EXERCISE DIRECTIONS →
Retype each line of the material exactly, please, skipping any picture in it.

INFORMATION SUPPLIED →

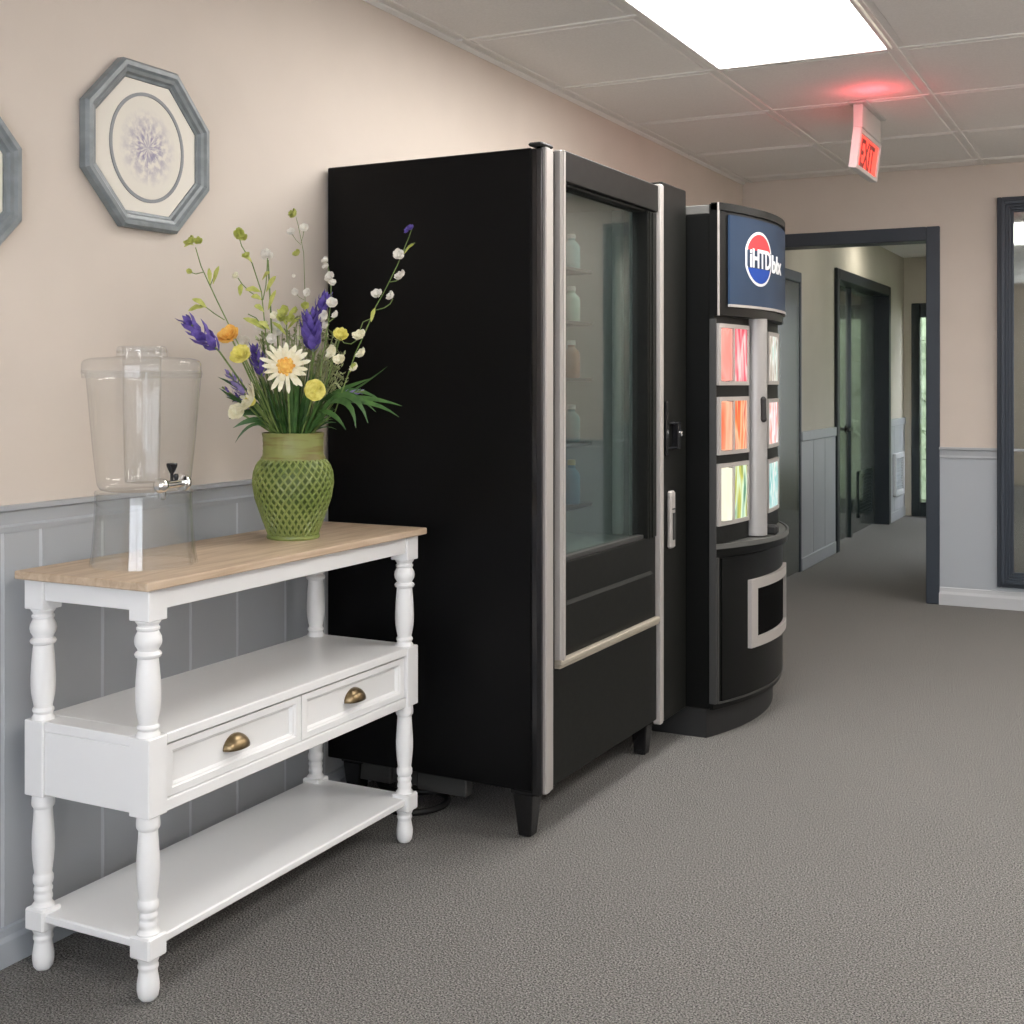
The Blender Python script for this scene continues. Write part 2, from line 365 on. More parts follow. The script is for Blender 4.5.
# door 1
b = MB(); b.box(HX-.04,HX+.006,D1a+.005,D1b-.005,.008,D1z-.005,.002)
d1 = S(tag(b.build('door_1', M['satin']), 'dark flush door just inside the hallway'))
b = MB(); b.box(HX-.02,HX+.012,D1b-.004,D1b+.03,0,D1z+.06,.003); b.box(HX-.02,HX+.02,D1a-.045,D1a+.004,0,D1z+.06,.003); b.box(HX-.02,HX+.02,D1a+.004,D1b-.004,D1z-.004,D1z+.06,.003)
S(tag(b.build('trim_7', M['darktrim']), 'charcoal casing of the nearer hallway door'))
# door 2 (pair of leaves in a deep reveal)
rx = HX-.10
b = MB(); b.box(HX-.2,HX+.022,D2a-.075,D2a+.004,0,D2z+.075,.004); b.box(HX-.2,HX+.022,D2b-.004,D2b+.08,0,D2z+.075,.004); b.box(HX-.2,HX+.022,D2a+.004,D2b-.004,D2z-.004,D2z+.075,.004)
S(tag(b.build('trim_8', mat('near_black_casing',(.018,.023,.027),.4,spec=.3)), 'charcoal casing of the hallway double door'))
b = MB(); b.box(rx-.04,rx,D2a+.006,9.985,.01,D2z-.005,.003)
d2 = S(tag(b.build('door_2', M['satin']), 'narrow dark leaf of the hallway double door'))
b = MB(); b.lathe([(.028,0),(.028,.008),(.012,.012),(.012,.05)], (rx,9.90,.86), 16, axis=(1,0,0)); b.box(rx+.04,rx+.055,9.76,9.915,.849,.872,.005)
b.build('door_handle', M['blackgloss'], d2, smooth=True)
b = MB(); b.box(rx-.04,rx,10.055,D2b-.006,.01,D2z-.005,.003)
d3 = S(tag(b.build('door_3', M['satin']), 'dark leaf with louvred vent of the hallway double door'))
b = MB(); b.box(rx-.03,rx+.022,9.99,10.05,.0,D2z-.004,.003); b.build('mullion', M['blackdoor'], d3)
b = MB()
y0,y1,z0,z1 = 10.34,10.90,.12,.50
for p in ((y0,y0+.03,z0,z1),(y1-.03,y1,z0,z1),(y0,y1,z0,z0+.03),(y0,y1,z1-.03,z1)): b.box(rx,rx+.012,*p,.002)
for k in range(11): b.box(rx,rx+.009,y0+.03,y1-.03,z0+.04+k*.029,z0+.056+k*.029,.001)
b.box(rx,rx+.003,y0+.03,y1-.03,z0+.03,z1-.03)
b.build('louvre_vent', M['blackdoor'], d3)
# return-air grille on the wainscot beyond
e = empty('wall_vent', (HX+.01,11.5,.42), 'pale framed air vent low on the hallway wainscot beyond the double door', 'vent')
b = MB(); y0,y1,z0,z1 = 11.28,11.72,.22,.60
for p in ((y0,y0+.05,z0,z1),(y1-.05,y1,z0,z1),(y0+.05,y1-.05,z0,z0+.05),(y0+.05,y1-.05,z1-.05,z1)): b.box(HX+.01,HX+.04,*p,.006)
b.build('frame', M['bluewhite'], e)
b = MB()
for k in range(12): b.box(HX+.0105,HX+.025,y0+.05,y1-.05,z0+.055+k*.023,z0+.067+k*.023,.001)
b.box(HX+.0102,HX+.014,y0+.05,y1-.05,z0+.05,z1-.05)
b.build('grille', M['greybase'], e)
# hallway end wall with a glazed door
EX0, EX1, EZ = -1.95, -1.02, 1.95
b = MB(); b.box(HX-.1,EX0,HE,HE+.13,0,hz+.05); b.box(EX0,EX1,HE,HE+.13,EZ,hz+.05); b.box(EX1,HXR+.1,HE,HE+.13,0,hz+.05)
S(tag(b.build('wall_hall_end', M['hallwall']), 'end wall of the hallway'))
b = MB(); f=.075
b.box(EX0,EX0+f,HE-.02,HE+.08,0,EZ,.004); b.box(EX1-f,EX1,HE-.02,HE+.08,0,EZ,.004); b.box(EX0+f,EX1-f,HE-.02,HE+.08,EZ-.13,EZ,.004); b.box(EX0+f,EX1-f,HE-.02,HE+.08,0,.13,.004)
d4 = S(tag(b.build('door_4', M['blackdoor']), 'black-framed glazed exit door at the end of the hallway'))
b = MB(); b.box(EX0+f,EX1-f,HE+.02,HE+.03,.13,EZ-.13); b.build('pane', M['pane'], d4)
# hallway right wall with a window added for green daylight
W0,W1,WZ0,WZ1 = 9.0,10.9,.5,2.0
b = MB(); b.box(HXR,HXR+.13,YF+.13,W0,0,hz+.05); b.box(HXR,HXR+.13,W1,HE+.13,0,hz+.05); b.box(HXR,HXR+.13,W0,W1,0,WZ0); b.box(HXR,HXR+.13,W0,W1,WZ1,hz+.05)
S(tag(b.build('wall_hall_right', M['hallwall']), 'hallway right wall with an added window'))
b = MB(); f=.05
for p in ((W0,W0+f,WZ0,WZ1),(W1-f,W1,WZ0,WZ1),(W0+f,W1-f,WZ0,WZ0+f),(W0+f,W1-f,WZ1-f,WZ1)): b.box(HXR+.02,HXR+.09,*p,.004)
w1 = S(tag(b.build('window_fill_hall', M['darktrim']), 'dark-framed window added in the hallway right wall for green daylight'))
b = MB(); b.box(HXR+.05,HXR+.056,W0+f,W1-f,WZ0+f,WZ1-f); b.build('pane', M['pane'], w1)
b = MB(); b.box(HX-.25,HXR+.13,YF+.09,HE+.13,hz,hz+.08); S(tag(b.build('ceiling_hall', M['ceil']), 'hallway ceiling'))
# hallway ceiling light
e = empty('ceiling_light', (-1.66,9.75,hz), 'small hallway ceiling light above the double door', 'ceiling light')
M['lamp2'] = emis('hall_lamp_diffuser', (1.0,.95,.86), 14)
b = MB(); b.box(-1.82,-1.50,9.55,9.95,hz-.012,hz,.002); b.build('light_frame', M['ceilbar'], e)
b = MB(); b.box(-1.80,-1.52,9.57,9.93,hz-.018,hz-.0121); b.build('diffuser', M['lamp2'], e)
e = empty('ceiling_light', (-1.4,8.2,hz), 'added hallway fill light just inside the opening', 'ceiling light')  # second hall light, unseen, added to brighten the hallway
M['hallfill'] = emis('hall_fill_diffuser', (1.0,.95,.86), 4.5)
b = MB(); b.box(-1.62,-1.18,7.96,8.44,hz-.012,hz,.002); b.build('light_frame', M['ceilbar'], e)
b = MB(); b.box(-1.60,-1.20,7.98,8.42,hz-.018,hz-.0121); b.build('diffuser', M['hallfill'], e)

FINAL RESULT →
The Blender Python script for this scene continues. Write part 2, from line 365 on. More parts follow. The script is for Blender 4.5.
# door 1
b = MB(); b.box(HX-.04,HX+.006,D1a+.005,D1b-.005,.008,D1z-.005,.002)
d1 = S(tag(b.build('door_1', M['satin']), 'dark flush door just inside the hallway'))
b = MB(); b.box(HX-.02,HX+.012,D1b-.004,D1b+.03,0,D1z+.06,.003); b.box(HX-.02,HX+.02,D1a-.045,D1a+.004,0,D1z+.06,.003); b.box(HX-.02,HX+.02,D1a+.004,D1b-.004,D1z-.004,D1z+.06,.003)
S(tag(b.build('trim_7', M['darktrim']), 'charcoal casing of the nearer hallway door'))
# door 2 (pair of leaves in a deep reveal)
rx = HX-.10
b = MB(); b.box(HX-.2,HX+.022,D2a-.075,D2a+.004,0,D2z+.075,.004); b.box(HX-.2,HX+.022,D2b-.004,D2b+.08,0,D2z+.075,.004); b.box(HX-.2,HX+.022,D2a+.004,D2b-.004,D2z-.004,D2z+.075,.004)
S(tag(b.build('trim_8', mat('near_black_casing',(.018,.023,.027),.4,spec=.3)), 'charcoal casing of the hallway double door'))
b = MB(); b.box(rx-.04,rx,D2a+.006,9.985,.01,D2z-.005,.003)
d2 = S(tag(b.build('door_2', M['satin']), 'narrow dark leaf of the hallway double door'))
b = MB(); b.lathe([(.028,0),(.028,.008),(.012,.012),(.012,.05)], (rx,9.90,.86), 16, axis=(1,0,0)); b.box(rx+.04,rx+.055,9.76,9.915,.849,.872,.005)
b.build('door_handle', M['blackgloss'], d2, smooth=True)
b = MB(); b.box(rx-.04,rx,10.055,D2b-.006,.01,D2z-.005,.003)
d3 = S(tag(b.build('door_3', M['satin']), 'dark leaf with louvred vent of the hallway double door'))
b = MB(); b.box(rx-.03,rx+.022,9.99,10.05,.0,D2z-.004,.003); b.build('mullion', M['blackdoor'], d3)
b = MB()
y0,y1,z0,z1 = 10.34,10.90,.12,.50
for p in ((y0,y0+.03,z0,z1),(y1-.03,y1,z0,z1),(y0,y1,z0,z0+.03),(y0,y1,z1-.03,z1)): b.box(rx,rx+.012,*p,.002)
for k in range(11): b.box(rx,rx+.009,y0+.03,y1-.03,z0+.04+k*.029,z0+.056+k*.029,.001)
b.box(rx,rx+.003,y0+.03,y1-.03,z0+.03,z1-.03)
b.build('louvre_vent', M['blackdoor'], d3)
# return-air grille on the wainscot beyond
e = empty('wall_vent', (HX+.01,11.5,.42), 'pale framed air vent low on the hallway wainscot beyond the double door', 'vent')
b = MB(); y0,y1,z0,z1 = 11.28,11.72,.22,.60
for p in ((y0,y0+.05,z0,z1),(y1-.05,y1,z0,z1),(y0+.05,y1-.05,z0,z0+.05),(y0+.05,y1-.05,z1-.05,z1)): b.box(HX+.01,HX+.04,*p,.006)
b.build('frame', M['bluewhite'], e)
b = MB()
for k in range(12): b.box(HX+.0105,HX+.025,y0+.05,y1-.05,z0+.055+k*.023,z0+.067+k*.023,.001)
b.box(HX+.0102,HX+.014,y0+.05,y1-.05,z0+.05,z1-.05)
b.build('grille', M['greybase'], e)
# hallway end wall with a glazed door
EX0, EX1, EZ = -1.95, -1.02, 1.95
b = MB(); b.box(HX-.1,EX0,HE,HE+.13,0,hz+.05); b.box(EX0,EX1,HE,HE+.13,EZ,hz+.05); b.box(EX1,HXR+.1,HE,HE+.13,0,hz+.05)
S(tag(b.build('wall_hall_end', M['hallwall']), 'end wall of the hallway'))
b = MB(); f=.075
b.box(EX0,EX0+f,HE-.02,HE+.08,0,EZ,.004); b.box(EX1-f,EX1,HE-.02,HE+.08,0,EZ,.004); b.box(EX0+f,EX1-f,HE-.02,HE+.08,EZ-.13,EZ,.004); b.box(EX0+f,EX1-f,HE-.02,HE+.08,0,.13,.004)
d4 = S(tag(b.build('door_4', M['blackdoor']), 'black-framed glazed exit door at the end of the hallway'))
b = MB(); b.box(EX0+f,EX1-f,HE+.02,HE+.03,.13,EZ-.13); b.build('pane', M['pane'], d4)
# hallway right wall with a window added for green daylight
W0,W1,WZ0,WZ1 = 9.0,10.9,.5,2.0
b = MB(); b.box(HXR,HXR+.13,YF+.13,W0,0,hz+.05); b.box(HXR,HXR+.13,W1,HE+.13,0,hz+.05); b.box(HXR,HXR+.13,W0,W1,0,WZ0); b.box(HXR,HXR+.13,W0,W1,WZ1,hz+.05)
S(tag(b.build('wall_hall_right', M['hallwall']), 'hallway right wall with an added window'))
b = MB(); f=.05
for p in ((W0,W0+f,WZ0,WZ1),(W1-f,W1,WZ0,WZ1),(W0+f,W1-f,WZ0,WZ0+f),(W0+f,W1-f,WZ1-f,WZ1)): b.box(HXR+.02,HXR+.09,*p,.004)
w1 = S(tag(b.build('window_fill_hall', M['darktrim']), 'dark-framed window added in the hallway right wall for green daylight'))
b = MB(); b.box(HXR+.05,HXR+.056,W0+f,W1-f,WZ0+f,WZ1-f); b.build('pane', M['pane'], w1)
b = MB(); b.box(HX-.25,HXR+.13,YF+.09,HE+.13,hz,hz+.08); S(tag(b.build('ceiling_hall', M['ceil']), 'hallway ceiling'))
# hallway ceiling light
e = empty('ceiling_light', (-1.66,9.75,hz), 'small hallway ceiling light above the double door', 'ceiling light')
M['lamp2'] = emis('hall_lamp_diffuser', (1.0,.95,.86), 14)
b = MB(); b.box(-1.82,-1.50,9.55,9.95,hz-.012,hz,.002); b.build('light_frame', M['ceilbar'], e)
b = MB(); b.box(-1.80,-1.52,9.57,9.93,hz-.018,hz-.0121); b.build('diffuser', M['lamp2'], e)
e = empty('ceiling_light', (-1.4,8.2,hz), 'added hallway fill light just inside the opening', 'ceiling light')  # second hall light, unseen, added to brighten the hallway
M['hallfill'] = emis('hall_fill_diffuser', (1.0,.95,.86), 4.5)
b = MB(); b.box(-1.62,-1.18,7.96,8.44,hz-.012,hz,.002); b.build('light_frame', M['ceilbar'], e)
b = MB(); b.box(-1.60,-1.20,7.98,8.42,hz-.018,hz-.0121); b.build('diffuser', M['hallfill'], e)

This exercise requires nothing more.